Ainda assim, existe de fato um texto claro e inequívoco atestando isso:

Não vos falo na forma de mandamento, mas para provar, pela diligência de outros, a sinceridade do vosso amor; pois conheceis a graça de nosso Senhor Jesus Cristo, que, sendo rico, se fez pobre por amor de vós, para que, pela sua pobreza, vos tornásseis ricos (2Co 8.8–9).

Isso é realmente notável! O texto diz explicitamente que Jesus se fez pobre para que fôssemos ricos. Mais uma vez, é inútil tentar espiritualizar essa riqueza, pois o contexto mostra com clareza que o assunto é riqueza material, provisão física.

Quantas vezes você já ouviu investidas retóricas como “Jesus não morreu na cruz para te deixar rico!”? Mas temos aqui um texto que diz que foi exatamente isso que ele fez. Obviamente, Jesus morreu para nos transformar de muitas maneiras, mas isso inclui a concessão de riquezas materiais. Os teólogos antiprosperidade, no momento em que mais pensam honrar o Salvador, atacam e negam diretamente a sua penosa obra. Assim, eles se tornam culpados de blasfêmia e merecem ser destituídos do ministério e convocados ao arrependimento. Em realidade, a própria negligência de um texto como esse mostra que os teólogos merecem voltar ao banco dos catecúmenos por sua ignorância bíblica e sua desatenção como leitores, ainda que não houvesse blasfêmia.

É claro que seria imprudente deixar a conclusão apenas nisso. Por isso, é importante dizer mais sobre a expiação, sobre o contexto e sobre a relevância dessa doutrina para a prática cristã nesses capítulos de 2Coríntios.

Primeiro, é importante entender como exatamente Jesus se fez pobre. Dificilmente os cristãos entendem o que foi a pobreza de Jesus.

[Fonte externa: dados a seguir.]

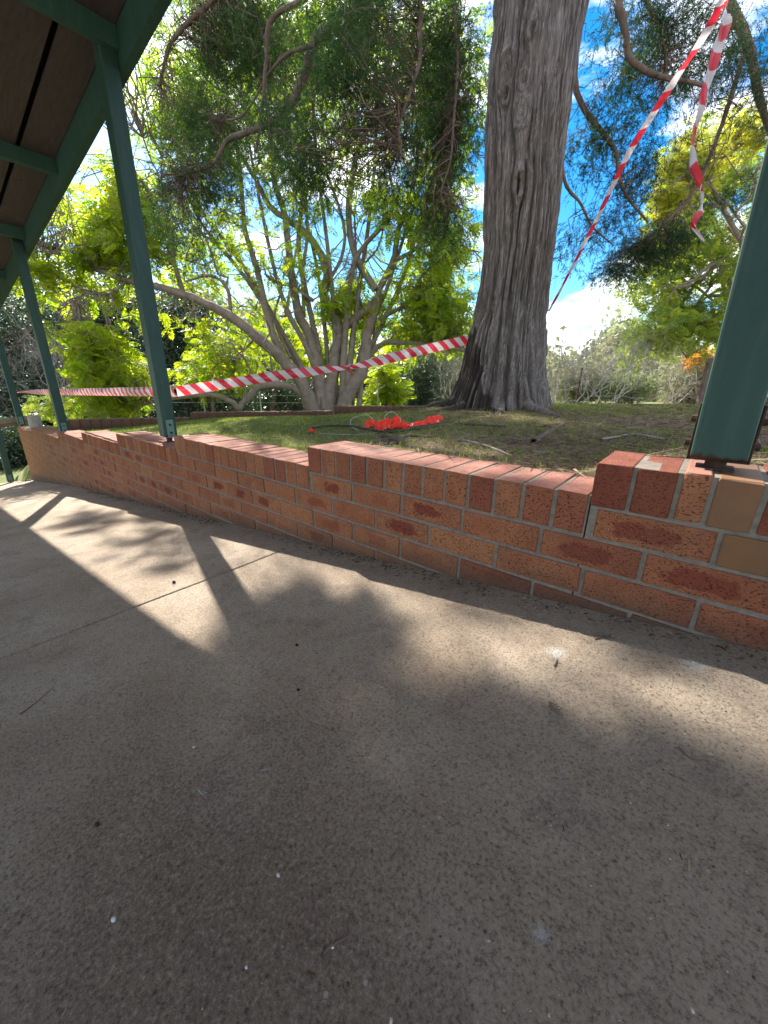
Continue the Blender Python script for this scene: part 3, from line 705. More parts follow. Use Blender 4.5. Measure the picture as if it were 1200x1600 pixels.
B.append(cbranch([(560, -120), (420, -60), (330, 0), (270, 60), (250, 130)], (12, 4), (3.9, 4.8)))
nodes = np.array(cypress_nodes)
# off-frame crown so that the tree is whole from elsewhere
up_c = []
for k in range(20):
    z0 = r.uniform(4.4, 9.5); az = r.uniform(0, 2*np.pi)
    if abs((az-math.pi+.55+np.pi) % (2*np.pi)-np.pi) < .8 and z0 < 6: continue
    ln = (11-z0)*.33; p0 = np.array([-1.5, 3.4, z0]); p1 = p0+np.array([math.cos(az)*ln, math.sin(az)*ln, .1*ln]); p2 = p1+np.array([math.cos(az)*.3, math.sin(az)*.3, -.4])
    P = catmull([p0, (p0+p1)/2+[0, 0, .15], p1, p2], 5); Acc().add(*tube(P, (.05, .008), 6)).build('branch', M['dark_bark'], cyp, smooth=True); up_c.extend(P[6:])
fol = Acc(); tw = Acc()
def cy_cloud(specs, dens, size, tl=(0, 1), thr=-.3, f=2.2):
    for sp in specs:
        P = blob(*sp[:6], int(sp[6]*dens), r, .6); P = P[clumpy(P, f, 4, thr)]
        if len(P) == 0: continue
        n = len(P); t = np.clip(r.normal(.5, .28, n)*(tl[1]-tl[0])+tl[0], 0, 1)
        scatter(fol, 'cypress', P, droop(n, r, -.9), r.uniform(.6, 1.3, n)*size, t, r)
        twigs(tw, P, nodes, r, int(n*.06)+3, (.006, .002), 5, .35, 3)
# left hanging mass
cy_cloud([(330, 60, 4.8, 110, 110, .9, 620), (300, 180, 4.8, 95, 120, .8, 620), (410, 100, 4.6, 110, 120, .9, 620), (440, 190, 3.9, 60, 50, .5, 160), (540, 120, 3.2, 110, 110, .7, 420), (690, 60, 3.6, 90, 120, .5, 420),
          (620, 220, 3.5, 90, 90, .5, 260), (700, 210, 3.7, 65, 150, .45, 420), (470, 250, 3.3, 90, 75, .5, 200), (340, 290, 4.8, 110, 60, .7, 340), (250, 280, 4.9, 60, 90, .7, 380), (560, 20, 3.4, 120, 70, .7, 360),
          (400, 20, 4.6, 150, 60, .8, 560), (690, 340, 3.8, 60, 60, .4, 110), (300, 380, 4.8, 60, 50, .5, 90)], 3.5, .17, (.2, 1.0), -.9)
# right, against the sky: open and dark
cy_cloud([(920, 60, 4.0, 50, 70, .5, 110), (985, 110, 3.9, 80, 80, .5, 240), (935, 210, 4.1, 55, 70, .5, 150), (1000, 270, 4.2, 50, 60, .4, 110), (1070, 120, 3.9, 90, 90, .6, 300),
          (1150, 70, 4.2, 100, 110, .6, 420), (1160, 190, 4.3, 90, 60, .6, 260), (1150, 265, 4.6, 60, 40, .5, 110), (1040, 30, 3.8, 110, 60, .6, 240), (960, 340, 4.3, 50, 40, .4, 60), (900, 370, 4.3, 40, 50, .3, 50)], 3.6, .17, (0, .35), -.7)
cy_cloud([(1010, 390, 5.0, 65, 38, .4, 330), (960, 420, 5.0, 45, 28, .3, 120), (1060, 370, 5.0, 40, 35, .3, 140), (1140, 300, 5, 50, 35, .4, 90)], 3.6, .15, (0, .35), -1.3)
up_c = np.array(up_c); P = up_c[r.integers(0, len(up_c), 900)]+r.normal(size=(900, 3))*.28
scatter(fol, 'cypress', P, droop(len(P), r, -.9), r.uniform(.25, .45, len(P)), r.random(len(P)), r)
tw.build('twigs', M['dark_bark'], cyp); fol.build('crown', M['con_leaf'], cyp)

# ---------------------------------------------------------------- jacaranda with many stems
r = np.random.default_rng(8)
JB = at(520, 655, 9.2)
jac = empty('jacaranda_tree', (JB[0], JB[1], float(zg(JB[0], JB[1]))), 'spreading pale jacaranda with many stems rising behind the low back wall', 'tree')
jn = []
def jl(pts, w, D, name='limb', dv=None):
    w = (w[0]*.72, w[1]*.75); (V, Q), P = limb(pts, w, D, 9, 6, .06, .10, r, dv); Acc().add(V, Q).build(name, M['jac_bark'], jac, smooth=True); jn.extend(P[4:]); return P
jl([(505, 680), (490, 640), (478, 600), (450, 565), (400, 525), (350, 490), (300, 465), (255, 450), (200, 437), (140, 415), (85, 390), (30, 375)], (31, 5), (9.2, 7.6))
jl([(440, 555), (429, 527), (412, 471), (401, 420), (387, 369), (380, 322), (375, 252), (360, 180), (352, 110)], (17, 5), (8.9, 8.2))
jl([(500, 670), (499, 607), (494, 546), (475, 495), (466, 448), (459, 397), (454, 336), (433, 261), (425, 180), (400, 80)], (26, 7), (9.2, 8.8))
jl([(515, 680), (513, 607), (522, 551), (527, 518), (517, 485), (503, 457), (510, 415), (489, 373), (461, 348), (424, 322), (401, 280), (350, 200)], (30, 7), (9.2, 9.0))
jl([(527, 522), (564, 490), (587, 471), (592, 448), (611, 406), (620, 355), (634, 322), (650, 250), (655, 170), (668, 90)], (18, 6), (9.1, 8.8))
jl([(587, 452), (555, 397), (545, 336), (555, 261), (573, 210), (597, 163), (610, 90), (605, 20)], (16, 6), (9.0, 8.3))
jl([(530, 680), (540, 630), (569, 579), (573, 527), (587, 467)], (34, 19), (9.2, 9.0))
jl([(572, 560), (597, 537), (629, 535), (671, 538), (720, 547), (740, 560)], (12, 5), (9.1, 8.7))
jl([(487, 630), (455, 605), (410, 603), (385, 625), (375, 637), (360, 625), (330, 617), (280, 622), (240, 628), (205, 642)], (17, 7), (9.0, 7.9))
jl([(513, 440), (536, 397), (536, 345), (503, 257), (475, 210), (440, 120)], (8, 4), (9.0, 8.5))
jl([(475, 495), (473, 434), (480, 373), (480, 327), (475, 243), (485, 150), (500, 60)], (8, 4), (9.1, 8.9))
jl([(287, 460), (276, 420), (268, 397), (256, 345), (233, 299), (208, 262), (190, 200)], (11, 5), (8.4, 7.8))
jl([(360, 492), (355, 450), (330, 430), (290, 440)], (9, 4), (8.6, 8.2))
jl([(490, 470), (455, 447), (430, 440), (415, 430)], (8, 5), (9.0, 8.6))
jl([(611, 410), (650, 390), (690, 350), (720, 300)], (9, 4), (9.0, 8.6))
jl([(592, 500), (640, 470), (660, 430), (700, 400), (740, 390)], (9, 4), (9.1, 8.6))
jl([(455, 560), (430, 500), (440, 450), (450, 380)], (7, 3), (9.0, 8.9))
jl([(402, 524), (372, 560), (365, 590)], (5, 2), (8.8, 8.6))
jl([(200, 437), (170, 460), (140, 455), (115, 470)], (6, 2), (8.0, 7.6))
for k in range(10):
    x0 = 480+80*k/9; tx = 260+450*k/9+r.normal()*25; ty = r.uniform(60, 330); bx = x0*.55+tx*.45+r.normal()*14
    P_ = [(x0, 640), (x0*.8+bx*.2, 560+r.normal()*8), (bx, 430+r.normal()*25), (bx*.4+tx*.6+r.normal()*12, (430+ty)/2), (tx, ty)]
    jl(P_, (r.uniform(11, 18), r.uniform(3, 5)), (9.3+r.normal()*.2, 8.8+r.normal()*.7))
for k in range(16):
    q = jn[r.integers(len(jn))]; e_ = q+np.array([r.normal()*.5, r.normal()*.5, r.uniform(.7, 2.0)]); P = wiggle(q, e_, 9, .13, r)
    Acc().add(*tube(catmull(P, 2), (.026, .010), 6, .05, r)).build('limb', M['jac_bark'], jac, smooth=True); jn.extend(P[3:])
jn = np.array(jn)
fol = Acc(); tw = Acc()
def jcloud(specs, dens, tl, thr=-.2, size=.32, f=1.3, tn=.09):
    for sp in specs:
        P = blob(*sp[:6], int(sp[6]*dens), r, .55); P = P[clumpy(P, f, 9, thr)]
        n = len(P)
        if n < 3: continue
        t = np.clip(r.normal(tl, .25, n), 0, 1)
        scatter(fol, 'feather', P, droop(n, r, -.55), r.uniform(.7, 1.3, n)*size, t, r, .7)
        twigs(tw, P, jn, r, int(n*tn)+4, (.014, .004), 6, .30, 4, 3.0)
jcloud([(90, 340, 7.8, 90, 60, 1., 260), (150, 390, 7.8, 90, 60, 1., 300), (80, 420, 7.7, 70, 45, .9, 220), (190, 330, 8.0, 60, 80, 1., 200), (60, 300, 7.8, 60, 40, .8, 120), (210, 470, 8.0, 60, 40, .9, 120),
        (150, 550, 7.6, 55, 50, .8, 260), (180, 600, 7.5, 60, 40, .8, 240), (130, 630, 7.3, 60, 25, .7, 160)], 2.6, .8, -1.1)
jcloud([(300, 400, 8.4, 70, 60, 1., 220), (340, 330, 8.4, 70, 60, 1., 200), (410, 400, 9, 70, 80, 1.2, 160), (350, 560, 8.6, 60, 40, .9, 200), (330, 520, 8.6, 50, 30, .8, 90), (450, 300, 8.8, 80, 60, 1.2, 130),
        (560, 470, 9.3, 60, 50, 1., 190), (540, 500, 9.6, 60, 30, .8, 150), (600, 540, 9.6, 60, 40, .8, 170), (510, 560, 9.8, 80, 30, .6, 120), (670, 470, 9, 70, 70, 1.1, 260), (700, 400, 8.9, 60, 80, 1.1, 240),
        (640, 350, 8.9, 70, 60, 1.1, 150), (690, 510, 9, 55, 35, 1., 150), (590, 300, 8.7, 80, 80, 1.1, 120), (250, 300, 8.2, 60, 80, 1., 200), (240, 380, 8.2, 60, 60, 1., 200), (470, 400, 8.3, 120, 90, .6, 110), (560, 360, 8.2, 110, 100, .6, 110)], 2.7, .68, -.6)
jcloud([(300, 120, 8.2, 90, 140, 1.2, 330), (420, 60, 8.5, 130, 110, 1.4, 420), (560, 60, 8.6, 130, 110, 1.4, 380), (690, 120, 8.6, 80, 160, 1.2, 360), (260, 230, 8., 60, 80, 1., 160), (500, 190, 8.6, 120, 70, 1.3, 130), (350, 230, 8.4, 90, 60, 1.2, 160)], 2.8, .4, -.7)
# out-of-view leaf sprays added along the sun's path to shade the concrete
def sunpath(x, y, k): return np.array([x, y, float(zpath(x))])+S*k
for (x, y, k, rx_, ry_, n) in ((-.60, .53, 11.0, .22, .10, 300), (-.30, .46, 11.5, .30, .13, 260), (.10, .42, 11.0, .33, .18, 380), (.55, .42, 12, .45, .22, 380), (-.42, .34, 10.5, .18, .08, 90), (-1.9, .62, 11, .5, .05, 50), (-3.2, .6, 11, .6, .06, 70), (-2.6, .85, 11, .4, .05, 40), (.0, .86, 11, .12, .06, 14)):
    c = sunpath(x, y, k); u = r.normal(size=(n, 3)); u /= np.linalg.norm(u, axis=1)[:, None]; u *= r.random(n)[:, None]**.4
    P = c+np.stack([u[:, 0]*rx_, u[:, 1]*ry_, u[:, 2]*.25], -1)+S[None]*(r.normal(size=n)*.5)[:, None]
    kk = (P[:, 2]-.39)/S[2]; hx, hy = P[:, 0]-S[0]*kk, P[:, 1]-S[1]*kk
    P = P[((hx+.36)**2+(hy-.40)**2 > .034) & ((hx+.25)**2+(hy-.53)**2 > .014)]; n = len(P)
    scatter(fol, 'feather', P, droop(n, r, -.5), r.uniform(.16, .26, n), r.random(n), r, .7, thin=False); twigs(tw, P, jn, r, 4, (.014, .004), 8, .15, 4)
tw.build('twigs', M['jac_bark'], jac); fol.build('crown', M['jac_leaf'], jac)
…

De início, devemos observar que Paulo diz “sendo rico, se fez pobre”, isto é, ele Jesus saiu de um estado de riqueza para um de pobreza. O estado de riqueza dele obviamente se refere à glória que ele sempre teve com o Pai. Como Deus, ele era absolutamente rico: “Minha é a prata, meu é o ouro, diz o Senhor dos Exércitos” (Ag 2.8). Assim, quaisquer que tenham sido as condições econômicas de Jesus durante o seu tempo na terra, podem ser consideradas como pobreza em comparação com a sua glória anterior. Logo, apenas dizer que Jesus se fez pobre não nos indica quão pobre humanamente falando ele foi. Mas isso nós descobrimos ao ler os evangelhos.

É claro que as circunstâncias do nascimento de Jesus foram precárias, e não há como ver um presépio de Natal sem pensar nisso. Isso por si só não indica se a família de Jesus era pobre — afinal, foi toda uma conjuntura desfavorável porque, no momento em que Maria estava no fim da gravidez, o imperador ordenou um recenseamento que exigiria uma peregrinação. O nascimento humilde de Jesus, demonstrado até mesmo por ter nascido na menor das cidades (Mq 5.2), ilustra o tipo de Rei que ele seria: um Rei que perde tudo para salvar o seu povo. Logo depois, encontramos uma evidência de que os pais de Jesus eram relativamente pobres, pela oferta que apresentaram ao fazer o resgate do primogênito (Lc 2.24).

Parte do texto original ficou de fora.